— start Information shown —
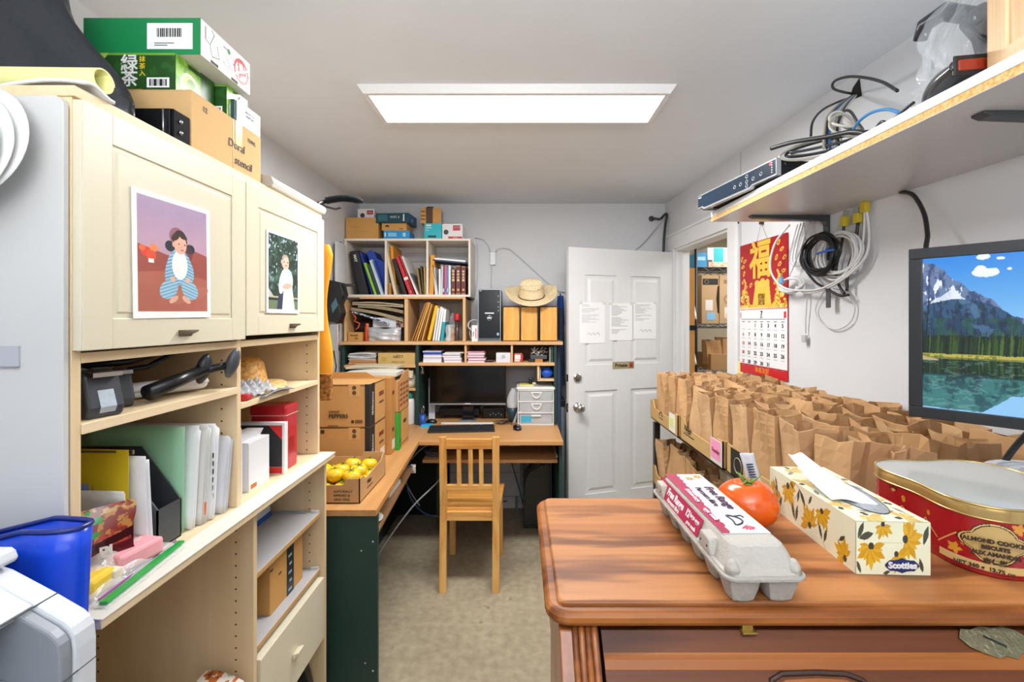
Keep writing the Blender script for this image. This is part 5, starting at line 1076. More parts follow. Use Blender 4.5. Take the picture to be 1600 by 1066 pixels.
# keyboard with keys
t = thing('keyboard', 'black full-size keyboard lying aslant on the desk', 'keyboard', (-.385, 2.99, DZ), math.radians(5)); b = MB(); b.prism([(-.065, 0), (.065, 0), (.065, .020), (-.065, .010)], -.215, .215, 'x'); b.build('base', flat('#1C1E22', .45), t, bev=.003)
b = MB()
for r_ in range(6):
    y_ = -.053+.0185*r_; x_ = -.207
    kw = [[.03, .02, .02, .10, .02, .02, .025]][0] if r_ == 0 else [.0165]*15
    for w_ in kw: z_ = .011+.010*(y_+.065)/.13; b.box(x_, x_+w_-.002, y_, y_+.0165, z_, z_+.005); x_ += w_+.0014
    for c_ in range(3): b.box(.072+.018*c_, .072+.018*c_+.016, y_, y_+.0165, z_, z_+.005)
    for c_ in range(4): b.box(.134+.018*c_, .134+.018*c_+.016, y_, y_+.0165, z_, z_+.005)
b.build('keys', flat('#26282D', .5), t)
t = thing('computer_mouse', 'glossy black mouse right of the keyboard', 'mouse', (-.02, 3.02, DZ), .15); b = MB(); b.lathe([(1, 0), (1.0, .25), (.9, .6), (.65, .88), (.3, .98), (.0001, 1)], n=24); o = b.build('body', flat('#101114', .15, coat=.5), t, smooth=True); o.scale = (.030, .050, .032)
b = MB(); b.cyl((-.003, -.025, .027), (.003, -.025, .027), .007); b.build('wheel', GREYP, t)
b = MB(); b.tube([(0, .045, .01), (-.03, .10, .01), (-.01, .15, .03), (-.06, .17, .02), (-.12, .16, .01)], .002); b.build('cord', BLACK, t, smooth=True)
# clear drawer tower
t = thing('drawer_tower', 'white desktop drawer unit with three clear drawers', 'drawers', (.106, 3.265, DZ)); WP = flat('#E6E8EA', .35)
b = MB(); b.box(-.125, -.117, -.13, .15, 0, .245); b.box(.117, .125, -.13, .15, 0, .245); b.box(-.125, .125, .142, .15, 0, .245)
for z_ in (0, .080, .158, .236): b.box(-.125, .125, -.135, .15, z_, z_+.010)
b.build('frame', WP, t, bev=.002); b = MB(); b.box(-.132, .132, -.14, .155, .245, .262); b.build('lid', WP, t, bev=.005)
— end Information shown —
Given request: Quote the listing above in full, except for the pictures.

Written solution:
Keep writing the Blender script for this image. This is part 5, starting at line 1076. More parts follow. Use Blender 4.5. Take the picture to be 1600 by 1066 pixels.
# keyboard with keys
t = thing('keyboard', 'black full-size keyboard lying aslant on the desk', 'keyboard', (-.385, 2.99, DZ), math.radians(5)); b = MB(); b.prism([(-.065, 0), (.065, 0), (.065, .020), (-.065, .010)], -.215, .215, 'x'); b.build('base', flat('#1C1E22', .45), t, bev=.003)
b = MB()
for r_ in range(6):
    y_ = -.053+.0185*r_; x_ = -.207
    kw = [[.03, .02, .02, .10, .02, .02, .025]][0] if r_ == 0 else [.0165]*15
    for w_ in kw: z_ = .011+.010*(y_+.065)/.13; b.box(x_, x_+w_-.002, y_, y_+.0165, z_, z_+.005); x_ += w_+.0014
    for c_ in range(3): b.box(.072+.018*c_, .072+.018*c_+.016, y_, y_+.0165, z_, z_+.005)
    for c_ in range(4): b.box(.134+.018*c_, .134+.018*c_+.016, y_, y_+.0165, z_, z_+.005)
b.build('keys', flat('#26282D', .5), t)
t = thing('computer_mouse', 'glossy black mouse right of the keyboard', 'mouse', (-.02, 3.02, DZ), .15); b = MB(); b.lathe([(1, 0), (1.0, .25), (.9, .6), (.65, .88), (.3, .98), (.0001, 1)], n=24); o = b.build('body', flat('#101114', .15, coat=.5), t, smooth=True); o.scale = (.030, .050, .032)
b = MB(); b.cyl((-.003, -.025, .027), (.003, -.025, .027), .007); b.build('wheel', GREYP, t)
b = MB(); b.tube([(0, .045, .01), (-.03, .10, .01), (-.01, .15, .03), (-.06, .17, .02), (-.12, .16, .01)], .002); b.build('cord', BLACK, t, smooth=True)
# clear drawer tower
t = thing('drawer_tower', 'white desktop drawer unit with three clear drawers', 'drawers', (.106, 3.265, DZ)); WP = flat('#E6E8EA', .35)
b = MB(); b.box(-.125, -.117, -.13, .15, 0, .245); b.box(.117, .125, -.13, .15, 0, .245); b.box(-.125, .125, .142, .15, 0, .245)
for z_ in (0, .080, .158, .236): b.box(-.125, .125, -.135, .15, z_, z_+.010)
b.build('frame', WP, t, bev=.002); b = MB(); b.box(-.132, .132, -.14, .155, .245, .262); b.build('lid', WP, t, bev=.005)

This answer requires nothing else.